事故のコストを他人がかぶるとわかっていると、人はリスクを避けようとする意識が薄れ、故意や不注意で事故を起こす危険がかえって高まる。この現象をモラルハザード(規律の喪失)と呼ぶ。軍事同盟の信奉者は、この危険に無頓着だ。
著者は集団的自衛をたとえ話で説明する。乱暴な男を撃退するため、商店街のどれか1つの店が因縁をつけられたら、商店街全体への攻撃とみなして反撃すると宣言する。「男は暴れることなく引き上げるしかありませんね」と著者は書く。
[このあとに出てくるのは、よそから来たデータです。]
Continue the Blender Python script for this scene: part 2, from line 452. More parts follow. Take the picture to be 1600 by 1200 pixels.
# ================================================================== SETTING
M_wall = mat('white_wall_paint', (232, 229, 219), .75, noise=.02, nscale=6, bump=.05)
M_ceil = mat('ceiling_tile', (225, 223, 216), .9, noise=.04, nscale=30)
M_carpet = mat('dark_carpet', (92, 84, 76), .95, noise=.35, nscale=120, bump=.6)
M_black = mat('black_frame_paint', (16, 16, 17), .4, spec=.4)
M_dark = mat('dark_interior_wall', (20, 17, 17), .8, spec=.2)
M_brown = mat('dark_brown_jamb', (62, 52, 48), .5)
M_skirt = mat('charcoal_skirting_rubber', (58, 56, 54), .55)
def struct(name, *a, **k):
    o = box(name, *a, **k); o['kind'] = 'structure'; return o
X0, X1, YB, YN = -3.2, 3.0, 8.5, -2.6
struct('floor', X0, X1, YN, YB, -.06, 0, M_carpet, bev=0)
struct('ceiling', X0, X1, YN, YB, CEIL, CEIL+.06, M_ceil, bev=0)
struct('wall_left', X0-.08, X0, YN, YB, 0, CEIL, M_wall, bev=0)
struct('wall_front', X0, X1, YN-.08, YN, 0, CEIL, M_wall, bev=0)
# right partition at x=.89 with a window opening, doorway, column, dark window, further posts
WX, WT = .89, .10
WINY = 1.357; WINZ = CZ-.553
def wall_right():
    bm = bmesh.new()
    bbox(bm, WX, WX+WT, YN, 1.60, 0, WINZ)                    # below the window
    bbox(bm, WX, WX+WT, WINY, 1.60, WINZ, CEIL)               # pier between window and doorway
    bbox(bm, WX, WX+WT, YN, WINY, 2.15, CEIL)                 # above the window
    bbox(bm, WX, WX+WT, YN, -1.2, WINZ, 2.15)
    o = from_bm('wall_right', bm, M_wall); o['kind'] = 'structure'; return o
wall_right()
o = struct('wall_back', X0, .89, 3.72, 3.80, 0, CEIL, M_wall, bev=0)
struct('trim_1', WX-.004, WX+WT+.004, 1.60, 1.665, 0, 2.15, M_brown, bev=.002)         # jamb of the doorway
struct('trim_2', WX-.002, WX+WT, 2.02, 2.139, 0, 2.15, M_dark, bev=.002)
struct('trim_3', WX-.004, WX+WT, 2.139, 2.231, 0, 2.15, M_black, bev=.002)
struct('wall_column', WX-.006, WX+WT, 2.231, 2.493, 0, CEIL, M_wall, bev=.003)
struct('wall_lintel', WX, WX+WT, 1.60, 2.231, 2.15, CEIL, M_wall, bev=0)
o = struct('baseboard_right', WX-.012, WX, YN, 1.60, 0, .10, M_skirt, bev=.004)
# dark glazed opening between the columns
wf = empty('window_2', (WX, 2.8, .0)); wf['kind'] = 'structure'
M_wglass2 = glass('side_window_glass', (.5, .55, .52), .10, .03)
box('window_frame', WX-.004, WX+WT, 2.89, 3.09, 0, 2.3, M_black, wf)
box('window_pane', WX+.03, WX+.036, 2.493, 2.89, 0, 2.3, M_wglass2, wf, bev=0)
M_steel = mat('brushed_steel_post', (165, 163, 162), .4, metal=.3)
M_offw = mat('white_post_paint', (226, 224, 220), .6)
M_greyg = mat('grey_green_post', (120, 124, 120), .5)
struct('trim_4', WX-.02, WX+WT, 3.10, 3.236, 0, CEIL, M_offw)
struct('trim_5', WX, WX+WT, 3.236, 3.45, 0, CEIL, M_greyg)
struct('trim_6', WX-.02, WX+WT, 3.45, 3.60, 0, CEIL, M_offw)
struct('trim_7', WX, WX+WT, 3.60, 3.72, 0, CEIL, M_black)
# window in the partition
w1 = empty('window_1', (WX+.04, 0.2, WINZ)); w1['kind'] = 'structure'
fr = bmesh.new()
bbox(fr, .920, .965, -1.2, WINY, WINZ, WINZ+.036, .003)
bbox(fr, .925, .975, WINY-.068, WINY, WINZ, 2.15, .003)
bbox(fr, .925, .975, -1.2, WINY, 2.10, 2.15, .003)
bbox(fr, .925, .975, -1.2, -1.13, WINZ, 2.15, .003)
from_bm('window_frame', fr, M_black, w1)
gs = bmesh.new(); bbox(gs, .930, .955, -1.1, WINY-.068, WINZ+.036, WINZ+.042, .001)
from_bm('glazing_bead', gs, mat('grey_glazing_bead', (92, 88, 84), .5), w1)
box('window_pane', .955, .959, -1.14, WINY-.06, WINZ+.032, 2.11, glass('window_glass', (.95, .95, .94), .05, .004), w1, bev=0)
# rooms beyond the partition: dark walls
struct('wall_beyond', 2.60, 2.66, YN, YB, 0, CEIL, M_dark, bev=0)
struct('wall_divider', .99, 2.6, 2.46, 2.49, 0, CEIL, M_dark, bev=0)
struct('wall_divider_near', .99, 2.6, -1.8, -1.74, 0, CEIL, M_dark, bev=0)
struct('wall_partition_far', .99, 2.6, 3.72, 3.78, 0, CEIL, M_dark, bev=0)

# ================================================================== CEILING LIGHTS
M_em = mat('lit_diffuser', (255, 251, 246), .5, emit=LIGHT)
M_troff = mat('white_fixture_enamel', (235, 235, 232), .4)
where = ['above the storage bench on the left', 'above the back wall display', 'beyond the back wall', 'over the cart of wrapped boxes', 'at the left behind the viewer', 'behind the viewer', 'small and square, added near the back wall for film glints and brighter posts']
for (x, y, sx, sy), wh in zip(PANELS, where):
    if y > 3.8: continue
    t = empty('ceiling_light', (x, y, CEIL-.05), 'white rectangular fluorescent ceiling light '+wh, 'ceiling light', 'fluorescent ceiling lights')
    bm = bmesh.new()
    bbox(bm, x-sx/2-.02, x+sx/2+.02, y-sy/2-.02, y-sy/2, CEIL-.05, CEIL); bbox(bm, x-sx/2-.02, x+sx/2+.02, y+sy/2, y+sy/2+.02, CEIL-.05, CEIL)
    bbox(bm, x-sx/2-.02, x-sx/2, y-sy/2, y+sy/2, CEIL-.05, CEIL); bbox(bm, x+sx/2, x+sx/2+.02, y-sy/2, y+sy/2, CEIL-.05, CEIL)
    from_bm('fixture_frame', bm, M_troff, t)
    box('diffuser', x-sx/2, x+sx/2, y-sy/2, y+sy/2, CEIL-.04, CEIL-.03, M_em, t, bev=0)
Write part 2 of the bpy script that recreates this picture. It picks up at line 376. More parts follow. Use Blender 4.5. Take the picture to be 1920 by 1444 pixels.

しかし現実には、話はそこで終わらないだろう。もし「敵」に商店街全体で反撃してくれるのなら、無謀な争いに手を出しやすくなる。ある店のドラ息子が隣の商店街で狼藉を働いて追われ、守ってもらおうと逃げ帰ってくるかもしれない。
他の店はいい迷惑だが、取り決めなので仕方なく、仕事の手を休めてドラ息子の加勢に出て行く。だがドラ息子は味をしめ、同じ悪さを繰り返す。商売どころではない。自分の店だけを守るほうがましと考え直す店主が増えるかもしれない。
ところで最初の乱暴者は商店街で店主に因縁をつけたり、商品を勝手に持って行ったり、暴れて店の物を壊したりする。現実でこんな国は、世界で戦争を繰り返す米国しか思いつかない。軍事同盟で支えれば、無謀な行動に油を注ぐだろう。